PROMPT ->
Exactly the lines from the start of the data below through the line that contains "def L2W(s,t,z=0): return" are to be copied, with pictures left out.

+++ SOURCE MATERIAL +++

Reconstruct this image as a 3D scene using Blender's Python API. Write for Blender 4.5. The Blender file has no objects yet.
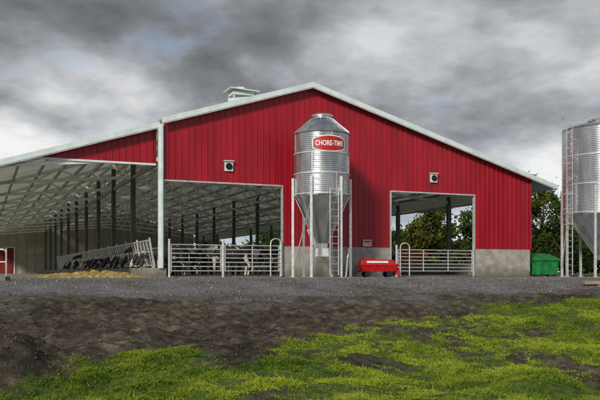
import bpy, math, random
import numpy as np
from mathutils import Vector, Matrix
random.seed(7); rng=np.random.default_rng(7)
scene=bpy.context.scene
TH=math.radians(23.15); C=math.cos(TH); SN=math.sin(TH)
OX,OY=0.49,36.89
def L2W(s,t,z=0): return Vector((OX+C*s-SN*t, OY+SN*s+C*t, z))

# ---------------------------------------------------------------- materials
def nt(name):
    m=bpy.data.materials.new(name); m.use_nodes=True
    return m,m.node_tree.nodes,m.node_tree.links,m.node_tree.nodes['Principled BSDF']
def mat(name,c1,c2=None,scale=3,rough=.7,metal=0,bump=0,bscale=None,stretch=(1,1,1),detail=6,spec=.3,ramp=(.35,.65),transl=0,dirtz=None):
    m,n,l,b=nt(name)
    c2=c2 or tuple(x*.75 for x in c1)
    tc=n.new('ShaderNodeTexCoord'); mp=n.new('ShaderNodeMapping'); mp.inputs['Scale'].default_value=stretch
    l.new(tc.outputs['Object'],mp.inputs[0])
    no=n.new('ShaderNodeTexNoise'); no.inputs['Scale'].default_value=scale; no.inputs['Detail'].default_value=detail
    l.new(mp.outputs[0],no.inputs['Vector'])
    r=n.new('ShaderNodeValToRGB'); r.color_ramp.elements[0].position=ramp[0]; r.color_ramp.elements[1].position=ramp[1]
    r.color_ramp.elements[0].color=(*c2,1); r.color_ramp.elements[1].color=(*c1,1)
    l.new(no.outputs[0],r.inputs[0]); csock=r.outputs[0]
    if dirtz:   # splash-dirt stain rising from the base: (z0,z1,colour)
        sp=n.new('ShaderNodeSeparateXYZ'); l.new(tc.outputs['Object'],sp.inputs[0])
        n3=n.new('ShaderNodeTexNoise'); n3.inputs['Scale'].default_value=2.5; n3.inputs['Detail'].default_value=8; l.new(tc.outputs['Object'],n3.inputs['Vector'])
        ad=n.new('ShaderNodeMath'); ad.operation='MULTIPLY_ADD'; l.new(n3.outputs[0],ad.inputs[0]); ad.inputs[1].default_value=-1.0; l.new(sp.outputs[2],ad.inputs[2])
        mr=n.new('ShaderNodeMapRange'); l.new(ad.outputs[0],mr.inputs[0]); mr.inputs[1].default_value=dirtz[0]-.5; mr.inputs[2].default_value=dirtz[1]-.5; mr.inputs[3].default_value=.75; mr.inputs[4].default_value=0
        mm=n.new('ShaderNodeMix'); mm.data_type='RGBA'; l.new(mr.outputs[0],mm.inputs[0]); l.new(csock,mm.inputs[6]); mm.inputs[7].default_value=(*dirtz[2],1); csock=mm.outputs[2]
    l.new(csock,b.inputs['Base Color'])
    b.inputs['Roughness'].default_value=rough; b.inputs['Metallic'].default_value=metal
    b.inputs['Specular IOR Level'].default_value=spec
    if bump:
        n2=n.new('ShaderNodeTexNoise'); n2.inputs['Scale'].default_value=bscale or scale*6; n2.inputs['Detail'].default_value=8
        l.new(mp.outputs[0],n2.inputs['Vector'])
        bp=n.new('ShaderNodeBump'); bp.inputs['Strength'].default_value=bump; bp.inputs['Distance'].default_value=.03
        l.new(n2.outputs[0],bp.inputs['Height']); l.new(bp.outputs[0],b.inputs['Normal'])
    if transl:
        t=n.new('ShaderNodeBsdfTranslucent'); l.new(r.outputs[0],t.inputs[0])
        mx=n.new('ShaderNodeMixShader'); mx.inputs[0].default_value=transl
        l.new(b.outputs[0],mx.inputs[1]); l.new(t.outputs[0],mx.inputs[2]); l.new(mx.outputs[0],n['Material Output'].inputs[0])
    return m
M_red=mat('red_metal_siding',(.36,.007,.020),(.25,.005,.014),scale=.9,rough=.38,stretch=(1.5,1,.3),spec=.4)
M_white=mat('white_trim',(.70,.79,.80),(.56,.65,.66),scale=2,rough=.5)
M_conc=mat('concrete',(.44,.42,.38),(.27,.26,.24),scale=2.2,rough=.9,bump=.3,dirtz=(.1,.7,(.12,.10,.08)))
M_floor=mat('barn_floor_concrete',(.34,.32,.28),(.2,.18,.15),scale=.8,rough=.85,bump=.2)
M_galv=mat('galvanized_steel',(.80,.82,.84),(.50,.53,.57),scale=3,rough=.26,metal=.9,stretch=(1,1,.25),spec=.5)
M_galv2=mat('galvanized_tube',(.66,.68,.69),(.48,.5,.51),scale=6,rough=.4,metal=.45)
M_roofu=mat('roof_sheet_added_translucency',(.56,.59,.53),(.44,.47,.41),scale=.6,rough=.6,transl=.32)  # metal roof; translucency added so light through it brightens the interior
M_truss=mat('painted_truss',(.86,.87,.82),(.72,.74,.69),scale=3,rough=.5)
M_purl=mat('purlin',(.42,.43,.38),(.30,.31,.27),scale=3,rough=.6)
M_post=mat('steel_column',(.12,.14,.12),(.07,.085,.07),scale=3,rough=.5,metal=.1)
M_tan=mat('tan_end_wall',(.50,.44,.34),(.36,.31,.24),scale=.5,rough=.8)
M_dred=mat('faded_red_door',(.22,.02,.02),(.14,.015,.015),scale=1,rough=.6)
M_dark=mat('dark_rubber',(.02,.02,.02),(.012,.012,.012),scale=8,rough=.6)
M_green=mat('green_paint',(.02,.24,.06),(.012,.14,.035),scale=3,rough=.45)
M_mred=mat('red_machine_paint',(.5,.012,.015),(.33,.008,.01),scale=5,rough=.35,spec=.5)
M_orange=mat('orange_paint',(.6,.17,.025),(.4,.1,.015),scale=3,rough=.5)
M_wood=mat('weathered_wood',(.42,.32,.2),(.22,.16,.1),scale=4,rough=.85,stretch=(1,8,8),bump=.3)
M_signw=mat('sign_white',(.8,.8,.78),(.7,.7,.68),scale=4,rough=.5)
M_feed=mat('chopped_feed',(.50,.36,.13),(.20,.14,.05),scale=7,rough=.95,bump=1,bscale=30)
M_bark=mat('bark',(.10,.075,.05),(.05,.04,.03),scale=8,rough=.95,bump=.5)
M_blue=mat('blue_plastic',(.03,.16,.4),(.02,.1,.3),scale=4,rough=.4)

def attr_color_mat(name,rough=.75,transl=.25):
    m,n,l,b=nt(name)
    a=n.new('ShaderNodeAttribute'); a.attribute_name='col'
    l.new(a.outputs['Color'],b.inputs['Base Color']); b.inputs['Roughness'].default_value=rough
    b.inputs['Specular IOR Level'].default_value=.15
    if transl:
        t=n.new('ShaderNodeBsdfTranslucent'); l.new(a.outputs['Color'],t.inputs[0])
        mx=n.new('ShaderNodeMixShader'); mx.inputs[0].default_value=transl
        l.new(b.outputs[0],mx.inputs[1]); l.new(t.outputs[0],mx.inputs[2])
        l.new(mx.outputs[0],n['Material Output'].inputs[0])
    return m
M_leaf=attr_color_mat('foliage'); M_blade=attr_color_mat('grass_blades',.8,.25)
M_stone=attr_color_mat('stones',.9,0)

def cow_mat():
    m,n,l,b=nt('holstein_hide')
    tc=n.new('ShaderNodeTexCoord'); oi=n.new('ShaderNodeObjectInfo')
    mu=n.new('ShaderNodeMath'); mu.operation='MULTIPLY'; mu.inputs[1].default_value=40; l.new(oi.outputs['Random'],mu.inputs[0])
    ad=n.new('ShaderNodeVectorMath'); ad.operation='ADD'; l.new(tc.outputs['Object'],ad.inputs[0]); l.new(mu.outputs[0],ad.inputs[1])
    no=n.new('ShaderNodeTexNoise'); no.inputs['Scale'].default_value=1.7; no.inputs['Detail'].default_value=2.5
    l.new(ad.outputs[0],no.inputs['Vector'])
    r=n.new('ShaderNodeValToRGB'); r.color_ramp.elements[0].position=.56; r.color_ramp.elements[1].position=.575
    r.color_ramp.elements[0].color=(.016,.014,.012,1); r.color_ramp.elements[1].color=(.55,.51,.45,1)
    l.new(no.outputs[0],r.inputs[0]); l.new(r.outputs[0],b.inputs['Base Color']); b.inputs['Roughness'].default_value=.7
    return m
M_cow=cow_mat()

# ---------------------------------------------------------------- mesh builder
class MB:
    def __init__(s): s.v=[]; s.f=[]; s.m=[]
    def face(s,idx,m=0): s.f.append(idx); s.m.append(m)
    def box(s,x0,x1,y0,y1,z0,z1,m=0):
        b=len(s.v); s.v+=[(x0,y0,z0),(x1,y0,z0),(x1,y1,z0),(x0,y1,z0),(x0,y0,z1),(x1,y0,z1),(x1,y1,z1),(x0,y1,z1)]
        for q in ((0,3,2,1),(4,5,6,7),(0,1,5,4),(1,2,6,5),(2,3,7,6),(3,0,4,7)): s.face([b+i for i in q],m)
    def hexa(s,pts,m=0):
        b=len(s.v); s.v+=[tuple(p) for p in pts]
        for q in ((0,3,2,1),(4,5,6,7),(0,1,5,4),(1,2,6,5),(2,3,7,6),(3,0,4,7)): s.face([b+i for i in q],m)
    def beam(s,p,q,w,h,m=0,up=(0,0,1)):
        p=Vector(p);q=Vector(q);d=(q-p).normalized();up=Vector(up)
        if abs(d.dot(up))>.98: up=Vector((0,1,0))
        a=d.cross(up).normalized()*w/2; u=a.cross(d).normalized()*h/2
        s.hexa([p-a-u,p+a-u,q+a-u,q-a-u,p-a+u,p+a+u,q+a+u,q-a+u],m)
    def tube(s,p,q,r,n=8,m=0,r2=None):
        s.path([p,q],[r,r if r2 is None else r2],n,m)
    def path(s,pts,rs,n=8,m=0):
        if not hasattr(rs,'__len__'): rs=[rs]*len(pts)
        pts=[Vector(p) for p in pts]; b0=len(s.v)
        for i,p in enumerate(pts):
            d=(pts[min(i+1,len(pts)-1)]-pts[max(i-1,0)]).normalized()
            up=Vector((0,0,1)) if abs(d.z)<.9 else Vector((0,1,0))
            a=d.cross(up).normalized(); u=a.cross(d)
            for k in range(n):
                an=2*math.pi*k/n; s.v.append(tuple(p+(a*math.cos(an)+u*math.sin(an))*rs[i]))
        for i in range(len(pts)-1):
            for k in range(n):
                s.face([b0+i*n+k,b0+i*n+(k+1)%n,b0+(i+1)*n+(k+1)%n,b0+(i+1)*n+k],m)
        s.face([b0+k for k in range(n)],m); s.face([b0+(len(pts)-1)*n+k for k in reversed(range(n))],m)
    def lathe(s,prof,n=48,m=0):
        b=len(s.v)
        for r,z in prof:
            for k in range(n):
                a=2*math.pi*k/n; s.v.append((r*math.cos(a),r*math.sin(a),z))
        for i in range(len(prof)-1):
            for k in range(n):
                s.face([b+i*n+k,b+i*n+(k+1)%n,b+(i+1)*n+(k+1)%n,b+(i+1)*n+k],m)
    def obj(s,name,mats,parent=None,smooth=False,loc=None,rot=0,bevel=0):
        me=bpy.data.meshes.new(name); me.from_pydata(s.v,[],s.f); 
        for mm in (mats if isinstance(mats,(list,tuple)) else [mats]): me.materials.append(mm)
        me.polygons.foreach_set('material_index',s.m)
        if smooth: me.polygons.foreach_set('use_smooth',[True]*len(s.f))
        me.update()
        o=bpy.data.objects.new(name,me); scene.collection.objects.link(o)
        if parent: o.parent=parent
        if loc is not None: o.location=loc
        o.rotation_euler[2]=rot
        if bevel:
            bv=o.modifiers.new('bevel','BEVEL'); bv.width=bevel; bv.segments=2
        return o
def empty(name,loc=(0,0,0),rot=0):
    e=bpy.data.objects.new(name,None); scene.collection.objects.link(e); e.location=loc; e.rotation_euler[2]=rot
    e.empty_display_size=.5; return e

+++

TASK RESPONSE ->
Reconstruct this image as a 3D scene using Blender's Python API. Write for Blender 4.5. The Blender file has no objects yet.
import bpy, math, random
import numpy as np
from mathutils import Vector, Matrix
random.seed(7); rng=np.random.default_rng(7)
scene=bpy.context.scene
TH=math.radians(23.15); C=math.cos(TH); SN=math.sin(TH)
OX,OY=0.49,36.89
def L2W(s,t,z=0): return Vector((OX+C*s-SN*t, OY+SN*s+C*t, z))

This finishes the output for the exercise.